Still further evidence that a) Hegel can’t get away from Kant’s pietism and b) Hamann would have been as right about Hegel as he was about Kant. Jean-Marie Schaeffer writes of the impact of the incarnation on history:
“it is through God’s becoming man, through the life and passion of Christ, that interiority comes to know itself in its own finitude. Hegel distinguishes two stages in what is for him the central event of universal history . . . .
“The first stage paradoxically resides in the most complete exteriorization of the Absolute constituted by the incarnation of God in a mortal body. This exteriorization is much more radical than that of ancient sculpture: the latter manifested the congruence of interiority and exteriority, whereas in the figure of Christ the Absolute incarnates itself in absolute empirical singularity. God becomes man who suffers in his body.”

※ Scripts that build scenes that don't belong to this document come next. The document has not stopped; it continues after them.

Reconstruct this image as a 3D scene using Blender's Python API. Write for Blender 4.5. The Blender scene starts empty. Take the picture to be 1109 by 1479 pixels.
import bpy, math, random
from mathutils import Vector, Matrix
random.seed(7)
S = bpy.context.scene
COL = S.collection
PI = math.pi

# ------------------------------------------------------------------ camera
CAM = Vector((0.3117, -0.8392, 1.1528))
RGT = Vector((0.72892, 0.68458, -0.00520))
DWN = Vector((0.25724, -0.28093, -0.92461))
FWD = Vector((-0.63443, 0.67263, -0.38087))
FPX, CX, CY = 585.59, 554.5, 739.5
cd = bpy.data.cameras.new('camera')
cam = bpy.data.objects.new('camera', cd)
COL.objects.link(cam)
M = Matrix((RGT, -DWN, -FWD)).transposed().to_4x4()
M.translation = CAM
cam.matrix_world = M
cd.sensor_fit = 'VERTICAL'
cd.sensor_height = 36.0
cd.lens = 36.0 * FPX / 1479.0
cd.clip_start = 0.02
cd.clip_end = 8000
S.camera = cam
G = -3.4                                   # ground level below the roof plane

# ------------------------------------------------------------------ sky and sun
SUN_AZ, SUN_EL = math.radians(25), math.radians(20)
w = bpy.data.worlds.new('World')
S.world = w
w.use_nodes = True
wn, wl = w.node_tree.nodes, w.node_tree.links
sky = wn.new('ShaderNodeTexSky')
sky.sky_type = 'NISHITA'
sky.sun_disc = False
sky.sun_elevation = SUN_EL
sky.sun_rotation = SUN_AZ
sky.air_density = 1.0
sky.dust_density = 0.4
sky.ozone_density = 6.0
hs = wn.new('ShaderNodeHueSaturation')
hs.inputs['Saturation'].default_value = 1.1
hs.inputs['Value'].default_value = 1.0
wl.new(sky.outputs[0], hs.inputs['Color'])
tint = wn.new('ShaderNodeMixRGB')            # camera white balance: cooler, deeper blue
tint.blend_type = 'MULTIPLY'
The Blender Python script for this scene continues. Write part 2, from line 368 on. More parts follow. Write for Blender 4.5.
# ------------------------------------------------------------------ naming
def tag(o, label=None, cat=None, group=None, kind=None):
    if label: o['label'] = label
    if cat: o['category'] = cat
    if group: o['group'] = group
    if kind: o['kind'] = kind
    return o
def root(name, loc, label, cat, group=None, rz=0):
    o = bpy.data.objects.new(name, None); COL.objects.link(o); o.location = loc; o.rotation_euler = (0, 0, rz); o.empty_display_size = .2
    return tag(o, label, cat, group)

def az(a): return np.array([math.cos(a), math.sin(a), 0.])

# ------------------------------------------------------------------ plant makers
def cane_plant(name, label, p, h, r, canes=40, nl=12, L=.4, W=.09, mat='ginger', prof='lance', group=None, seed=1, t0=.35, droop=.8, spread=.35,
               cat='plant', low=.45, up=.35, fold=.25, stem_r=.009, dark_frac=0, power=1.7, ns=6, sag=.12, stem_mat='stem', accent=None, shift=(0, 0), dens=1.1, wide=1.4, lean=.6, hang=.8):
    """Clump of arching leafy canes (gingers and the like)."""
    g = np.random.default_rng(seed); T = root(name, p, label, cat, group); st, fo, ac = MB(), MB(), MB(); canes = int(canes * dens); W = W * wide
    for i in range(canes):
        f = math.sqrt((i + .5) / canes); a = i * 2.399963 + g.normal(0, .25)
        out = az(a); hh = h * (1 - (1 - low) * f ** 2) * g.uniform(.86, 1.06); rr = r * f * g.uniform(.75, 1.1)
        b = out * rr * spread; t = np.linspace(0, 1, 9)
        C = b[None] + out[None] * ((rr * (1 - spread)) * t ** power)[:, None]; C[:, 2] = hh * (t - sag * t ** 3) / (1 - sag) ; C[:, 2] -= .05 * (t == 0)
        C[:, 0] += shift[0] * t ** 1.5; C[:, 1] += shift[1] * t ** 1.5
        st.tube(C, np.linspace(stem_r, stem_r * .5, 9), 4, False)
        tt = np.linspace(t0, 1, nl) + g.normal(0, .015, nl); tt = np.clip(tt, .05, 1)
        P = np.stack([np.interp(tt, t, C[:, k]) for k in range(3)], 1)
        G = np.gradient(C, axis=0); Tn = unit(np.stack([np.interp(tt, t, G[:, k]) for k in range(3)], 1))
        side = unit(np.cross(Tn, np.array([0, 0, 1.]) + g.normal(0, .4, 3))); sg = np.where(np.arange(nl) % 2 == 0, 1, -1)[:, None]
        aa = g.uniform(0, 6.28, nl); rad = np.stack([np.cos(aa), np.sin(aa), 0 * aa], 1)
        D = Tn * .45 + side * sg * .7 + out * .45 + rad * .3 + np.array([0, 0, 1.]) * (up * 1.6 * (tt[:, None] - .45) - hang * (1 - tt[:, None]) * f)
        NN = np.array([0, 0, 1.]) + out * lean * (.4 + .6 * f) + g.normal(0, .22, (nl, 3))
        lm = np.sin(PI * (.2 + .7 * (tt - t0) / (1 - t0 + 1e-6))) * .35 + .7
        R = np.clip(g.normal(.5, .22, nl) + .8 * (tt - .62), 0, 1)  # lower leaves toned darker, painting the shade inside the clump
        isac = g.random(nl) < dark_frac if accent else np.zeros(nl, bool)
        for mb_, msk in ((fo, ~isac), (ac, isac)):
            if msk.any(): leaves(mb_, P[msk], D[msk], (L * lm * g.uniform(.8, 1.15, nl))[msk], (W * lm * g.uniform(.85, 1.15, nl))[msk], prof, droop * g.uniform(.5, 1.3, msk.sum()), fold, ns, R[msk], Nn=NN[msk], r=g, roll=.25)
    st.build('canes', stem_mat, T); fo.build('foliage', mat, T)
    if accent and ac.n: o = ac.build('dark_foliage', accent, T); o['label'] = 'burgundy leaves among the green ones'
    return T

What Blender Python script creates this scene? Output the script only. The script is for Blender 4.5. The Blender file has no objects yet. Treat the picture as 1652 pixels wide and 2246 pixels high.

Then the pietist move: “this exteriorization pushed to the extreme limit is realized only in order to be immediately negated: that is the function of the Passion, of the death of the God-man, the infinite negation of the sensuous and the triumph of absolute interiority (the resurrection of Christ, the manifestation of the Holy Spirit, etc.). Since that event, no sensuous reality could any longer conform to the interior richness of the soul; infinite subjectivity is beyond any sensual incarnation.”
But this only works if a) the resurrection was an interior event and b) there ain’t no church, or especially sacraments, that is, no exterior bodiliness of Jesus after the ascension. That is, it only works because Hegel is a liberal pietist.